■ **Recorded information**
☆ ☆ ☆ ☆ ☆

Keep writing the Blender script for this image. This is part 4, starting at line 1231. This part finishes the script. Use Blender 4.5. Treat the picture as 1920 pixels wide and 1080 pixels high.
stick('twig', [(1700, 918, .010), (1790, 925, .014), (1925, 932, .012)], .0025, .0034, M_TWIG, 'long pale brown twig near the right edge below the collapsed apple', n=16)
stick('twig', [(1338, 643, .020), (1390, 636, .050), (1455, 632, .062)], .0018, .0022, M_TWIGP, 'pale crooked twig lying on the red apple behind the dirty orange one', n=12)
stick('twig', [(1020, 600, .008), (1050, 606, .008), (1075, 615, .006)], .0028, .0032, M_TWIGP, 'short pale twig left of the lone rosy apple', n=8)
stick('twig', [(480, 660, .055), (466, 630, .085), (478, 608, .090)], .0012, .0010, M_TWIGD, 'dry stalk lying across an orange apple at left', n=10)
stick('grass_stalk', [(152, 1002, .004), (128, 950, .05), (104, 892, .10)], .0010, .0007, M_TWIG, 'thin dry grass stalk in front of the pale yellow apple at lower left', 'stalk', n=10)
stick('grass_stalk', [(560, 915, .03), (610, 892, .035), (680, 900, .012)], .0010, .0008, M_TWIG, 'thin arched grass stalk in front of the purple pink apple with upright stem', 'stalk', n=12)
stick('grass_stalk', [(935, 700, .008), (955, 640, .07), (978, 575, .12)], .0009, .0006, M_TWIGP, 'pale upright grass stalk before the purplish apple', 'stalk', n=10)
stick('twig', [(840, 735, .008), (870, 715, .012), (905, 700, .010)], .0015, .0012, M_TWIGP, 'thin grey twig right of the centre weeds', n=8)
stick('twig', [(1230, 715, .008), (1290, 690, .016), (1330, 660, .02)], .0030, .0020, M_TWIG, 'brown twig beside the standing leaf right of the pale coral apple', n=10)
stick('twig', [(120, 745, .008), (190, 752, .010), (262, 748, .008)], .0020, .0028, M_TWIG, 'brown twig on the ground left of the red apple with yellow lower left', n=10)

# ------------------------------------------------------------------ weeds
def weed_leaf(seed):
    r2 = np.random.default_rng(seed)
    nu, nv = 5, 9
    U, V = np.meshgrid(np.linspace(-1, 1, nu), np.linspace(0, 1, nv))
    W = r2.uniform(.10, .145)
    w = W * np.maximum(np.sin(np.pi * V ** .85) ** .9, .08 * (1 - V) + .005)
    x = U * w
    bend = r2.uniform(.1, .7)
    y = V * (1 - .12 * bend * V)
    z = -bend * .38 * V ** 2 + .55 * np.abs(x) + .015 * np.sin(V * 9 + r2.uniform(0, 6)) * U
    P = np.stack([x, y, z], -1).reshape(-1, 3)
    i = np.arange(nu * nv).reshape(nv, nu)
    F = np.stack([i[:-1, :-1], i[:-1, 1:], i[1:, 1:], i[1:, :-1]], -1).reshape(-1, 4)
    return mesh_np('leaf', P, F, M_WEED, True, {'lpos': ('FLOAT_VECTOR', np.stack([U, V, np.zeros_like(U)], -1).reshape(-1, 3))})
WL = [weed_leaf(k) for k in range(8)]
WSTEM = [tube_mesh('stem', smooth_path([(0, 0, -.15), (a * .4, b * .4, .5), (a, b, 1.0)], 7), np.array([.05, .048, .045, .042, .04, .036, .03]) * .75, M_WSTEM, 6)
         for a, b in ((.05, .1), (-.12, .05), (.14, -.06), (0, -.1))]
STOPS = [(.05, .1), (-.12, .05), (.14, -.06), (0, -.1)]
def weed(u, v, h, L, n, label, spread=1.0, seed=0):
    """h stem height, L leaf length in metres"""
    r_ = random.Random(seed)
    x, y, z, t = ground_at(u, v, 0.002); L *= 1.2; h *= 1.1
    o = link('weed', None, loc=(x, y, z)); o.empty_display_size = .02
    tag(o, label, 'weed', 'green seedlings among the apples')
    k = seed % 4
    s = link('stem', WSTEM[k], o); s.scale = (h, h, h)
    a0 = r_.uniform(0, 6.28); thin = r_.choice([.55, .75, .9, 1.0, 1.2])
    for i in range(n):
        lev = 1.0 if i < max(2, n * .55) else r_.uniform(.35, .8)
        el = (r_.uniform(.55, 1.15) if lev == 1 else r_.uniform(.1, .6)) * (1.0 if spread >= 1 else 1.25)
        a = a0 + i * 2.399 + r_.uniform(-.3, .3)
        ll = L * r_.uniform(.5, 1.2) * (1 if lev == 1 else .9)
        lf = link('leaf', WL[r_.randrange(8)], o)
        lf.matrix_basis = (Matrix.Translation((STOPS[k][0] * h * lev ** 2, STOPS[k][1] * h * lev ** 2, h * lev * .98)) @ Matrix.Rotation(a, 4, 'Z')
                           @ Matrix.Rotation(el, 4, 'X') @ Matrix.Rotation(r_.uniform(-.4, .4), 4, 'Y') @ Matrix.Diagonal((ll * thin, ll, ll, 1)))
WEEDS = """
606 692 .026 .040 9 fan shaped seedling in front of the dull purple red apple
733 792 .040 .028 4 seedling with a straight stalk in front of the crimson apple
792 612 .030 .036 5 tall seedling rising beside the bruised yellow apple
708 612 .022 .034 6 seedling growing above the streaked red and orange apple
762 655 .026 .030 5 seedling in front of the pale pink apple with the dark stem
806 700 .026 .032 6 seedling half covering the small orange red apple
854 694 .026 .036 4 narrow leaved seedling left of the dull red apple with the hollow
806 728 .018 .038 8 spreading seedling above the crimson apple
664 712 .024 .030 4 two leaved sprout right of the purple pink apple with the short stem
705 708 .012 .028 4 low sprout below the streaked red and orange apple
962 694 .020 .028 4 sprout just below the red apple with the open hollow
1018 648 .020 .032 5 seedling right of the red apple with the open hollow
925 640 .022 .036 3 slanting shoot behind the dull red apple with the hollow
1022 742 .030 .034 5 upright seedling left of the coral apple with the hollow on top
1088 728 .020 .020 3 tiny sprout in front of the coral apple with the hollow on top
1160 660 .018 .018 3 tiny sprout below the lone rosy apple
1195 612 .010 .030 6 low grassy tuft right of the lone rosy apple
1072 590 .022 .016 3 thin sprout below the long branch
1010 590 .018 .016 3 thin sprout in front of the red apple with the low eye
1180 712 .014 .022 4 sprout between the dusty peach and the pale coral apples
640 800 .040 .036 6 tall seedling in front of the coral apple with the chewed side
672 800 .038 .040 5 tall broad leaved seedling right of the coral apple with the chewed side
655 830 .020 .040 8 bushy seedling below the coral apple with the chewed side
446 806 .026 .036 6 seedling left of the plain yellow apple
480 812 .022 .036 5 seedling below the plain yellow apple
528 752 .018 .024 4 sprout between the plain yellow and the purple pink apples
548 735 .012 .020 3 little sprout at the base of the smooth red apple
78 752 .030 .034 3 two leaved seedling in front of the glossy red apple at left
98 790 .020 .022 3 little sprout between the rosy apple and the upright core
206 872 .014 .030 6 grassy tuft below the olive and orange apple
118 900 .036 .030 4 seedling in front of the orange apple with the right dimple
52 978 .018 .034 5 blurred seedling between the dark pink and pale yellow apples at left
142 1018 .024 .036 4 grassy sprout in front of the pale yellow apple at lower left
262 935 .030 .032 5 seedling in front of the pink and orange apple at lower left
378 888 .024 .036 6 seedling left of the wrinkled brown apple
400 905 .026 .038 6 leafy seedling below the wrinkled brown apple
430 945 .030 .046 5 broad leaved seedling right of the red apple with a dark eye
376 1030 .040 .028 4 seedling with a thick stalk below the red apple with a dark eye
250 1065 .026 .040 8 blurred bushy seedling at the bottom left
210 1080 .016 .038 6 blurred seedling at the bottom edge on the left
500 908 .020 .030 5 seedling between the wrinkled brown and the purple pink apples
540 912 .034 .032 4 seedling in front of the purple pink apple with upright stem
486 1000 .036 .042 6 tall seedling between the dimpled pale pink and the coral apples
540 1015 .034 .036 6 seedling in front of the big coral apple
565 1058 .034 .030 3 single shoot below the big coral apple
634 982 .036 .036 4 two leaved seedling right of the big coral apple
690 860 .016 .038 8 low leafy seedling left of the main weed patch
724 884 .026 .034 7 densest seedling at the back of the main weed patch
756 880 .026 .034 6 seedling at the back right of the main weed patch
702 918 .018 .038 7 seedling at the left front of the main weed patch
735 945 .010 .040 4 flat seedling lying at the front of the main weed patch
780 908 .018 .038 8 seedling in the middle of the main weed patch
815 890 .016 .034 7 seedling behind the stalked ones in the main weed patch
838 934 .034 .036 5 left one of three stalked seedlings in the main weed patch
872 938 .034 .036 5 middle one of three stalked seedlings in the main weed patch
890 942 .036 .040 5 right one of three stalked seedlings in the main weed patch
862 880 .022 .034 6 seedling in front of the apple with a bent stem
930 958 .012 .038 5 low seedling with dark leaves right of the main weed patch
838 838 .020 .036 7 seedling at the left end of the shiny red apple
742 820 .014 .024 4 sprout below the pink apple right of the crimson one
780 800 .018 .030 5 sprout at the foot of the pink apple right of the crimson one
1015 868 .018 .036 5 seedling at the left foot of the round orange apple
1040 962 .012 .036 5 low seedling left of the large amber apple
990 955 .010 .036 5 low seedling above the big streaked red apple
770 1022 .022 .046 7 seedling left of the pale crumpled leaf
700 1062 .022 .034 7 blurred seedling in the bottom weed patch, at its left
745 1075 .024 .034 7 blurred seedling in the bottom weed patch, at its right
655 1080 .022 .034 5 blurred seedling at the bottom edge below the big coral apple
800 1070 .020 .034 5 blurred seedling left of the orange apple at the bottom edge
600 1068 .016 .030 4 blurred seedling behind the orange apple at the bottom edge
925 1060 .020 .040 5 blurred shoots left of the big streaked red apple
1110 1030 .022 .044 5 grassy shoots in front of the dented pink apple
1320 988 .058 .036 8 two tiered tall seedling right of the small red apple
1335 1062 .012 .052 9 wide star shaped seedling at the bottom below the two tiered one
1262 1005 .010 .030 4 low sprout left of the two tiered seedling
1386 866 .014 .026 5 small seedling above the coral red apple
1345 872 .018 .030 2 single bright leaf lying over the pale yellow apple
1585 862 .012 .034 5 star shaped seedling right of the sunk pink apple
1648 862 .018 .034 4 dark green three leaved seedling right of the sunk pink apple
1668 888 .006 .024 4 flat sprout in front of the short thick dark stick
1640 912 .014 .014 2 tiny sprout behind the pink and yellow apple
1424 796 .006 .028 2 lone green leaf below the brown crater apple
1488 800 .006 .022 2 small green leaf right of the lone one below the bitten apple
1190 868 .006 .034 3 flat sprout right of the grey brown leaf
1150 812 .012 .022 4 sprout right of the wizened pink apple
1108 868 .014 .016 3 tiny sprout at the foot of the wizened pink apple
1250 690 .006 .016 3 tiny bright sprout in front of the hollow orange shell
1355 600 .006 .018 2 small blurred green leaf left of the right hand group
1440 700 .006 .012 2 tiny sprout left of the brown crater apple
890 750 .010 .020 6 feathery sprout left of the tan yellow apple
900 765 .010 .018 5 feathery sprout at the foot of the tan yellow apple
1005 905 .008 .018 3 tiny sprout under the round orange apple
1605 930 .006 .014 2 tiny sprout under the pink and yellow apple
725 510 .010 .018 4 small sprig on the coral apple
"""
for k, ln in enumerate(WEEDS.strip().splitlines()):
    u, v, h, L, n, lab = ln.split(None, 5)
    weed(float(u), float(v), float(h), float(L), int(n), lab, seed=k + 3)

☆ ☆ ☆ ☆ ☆

■ **Aim**
Look for "wide" and pull out every line that has it.

■ **Final result**
Keep writing the Blender script for this image. This is part 4, starting at line 1231. This part finishes the script. Use Blender 4.5. Treat the picture as 1920 pixels wide and 1080 pixels high.
1335 1062 .012 .052 9 wide star shaped seedling at the bottom below the two tiered one